# Exercise objective
Only a number is required: how many lines of the material contain the word "scene"?

···

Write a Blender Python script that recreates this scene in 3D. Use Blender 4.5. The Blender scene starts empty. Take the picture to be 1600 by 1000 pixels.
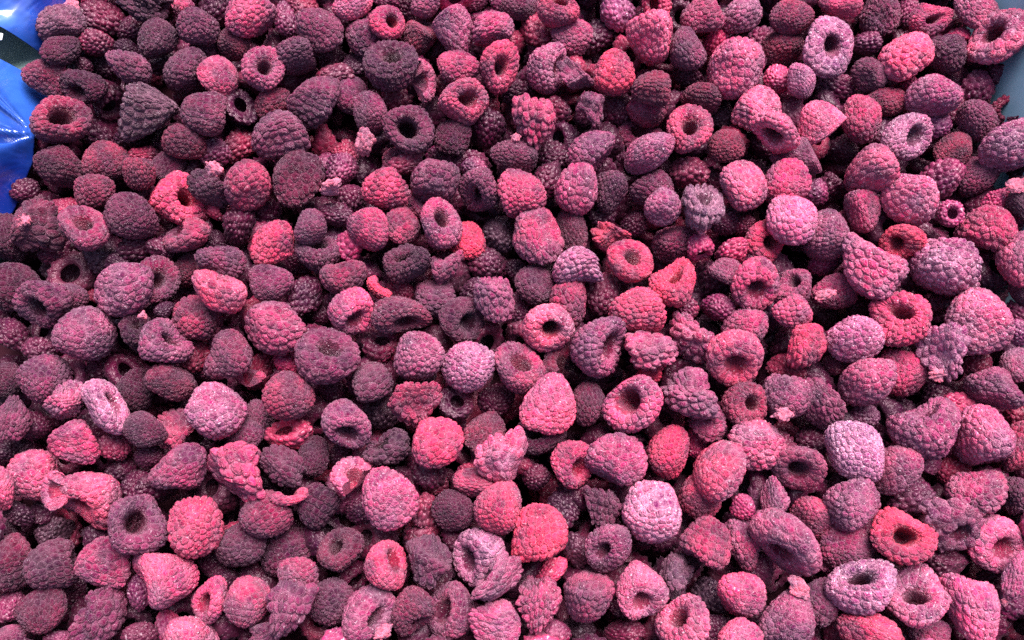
import bpy, math, random
import numpy as np
from mathutils import Matrix, Vector

scene = bpy.context.scene
C = scene.collection
PI = math.pi

# ------------------------------------------------------------------ camera
HEAP_Z = 0.15                                # height of the top of the heap in the crate
TILT = math.radians(17.0)
CAM_H = 0.36
HFOV = math.radians(60.0)
cam_data = bpy.data.cameras.new('camera')
cam = bpy.data.objects.new('camera', cam_data)
C.objects.link(cam)
cam_pos = np.array([0.0, -CAM_H * math.tan(TILT), HEAP_Z + CAM_H])
cam.location = cam_pos
cam.rotation_euler = (TILT, 0, 0)
cam_data.sensor_width = 36
cam_data.lens = 18 / math.tan(HFOV / 2)
cam_data.clip_start = 0.01
cam_data.clip_end = 200
scene.camera = cam
cam_right = np.array([1.0, 0, 0])
cam_up = np.array([0, math.cos(TILT), math.sin(TILT)])
cam_fwd = np.array([0, math.sin(TILT), -math.cos(TILT)])
F_PX = 800 / math.tan(HFOV / 2)

# ------------------------------------------------------------------ sky, sun, exposure
SUN_EL, SUN_AZ = math.radians(60), math.radians(66)     # azimuth from +X towards +Y
world = bpy.data.worlds.new('World')
scene.world = world
world.use_nodes = True
wn = world.node_tree
wn.nodes.clear()
sky = wn.nodes.new('ShaderNodeTexSky')
sky.sky_type = 'NISHITA'
sky.sun_disc = False
sky.sun_elevation = SUN_EL
sky.sun_rotation = math.radians(90) - SUN_AZ
sky.air_density = 1.0
sky.dust_density = 4.0
sky.ozone_density = 1.0
bg = wn.nodes.new('ShaderNodeBackground')
bg.inputs['Strength'].default_value = 0.10
wo = wn.nodes.new('ShaderNodeOutputWorld')
wn.links.new(sky.outputs[0], bg.inputs[0])
wn.links.new(bg.outputs[0], wo.inputs[0])
sun_data = bpy.data.lights.new('sun', 'SUN')
sun_data.energy = 4.3
sun_data.angle = math.radians(42)
sun_data.color = (1.0, 0.96, 0.93)
sun = bpy.data.objects.new('sun', sun_data)
C.objects.link(sun)
sd = Vector((math.cos(SUN_EL) * math.cos(SUN_AZ), math.cos(SUN_EL) * math.sin(SUN_AZ), math.sin(SUN_EL)))
sun.rotation_euler = sd.to_track_quat('Z', 'Y').to_euler()
scene.view_settings.view_transform = 'Standard'
scene.view_settings.look = 'None'
scene.view_settings.exposure = 1.58
scene.view_settings.gamma = 1
scene.render.film_transparent = False
scene.cycles.use_denoising = False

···

# The answer
11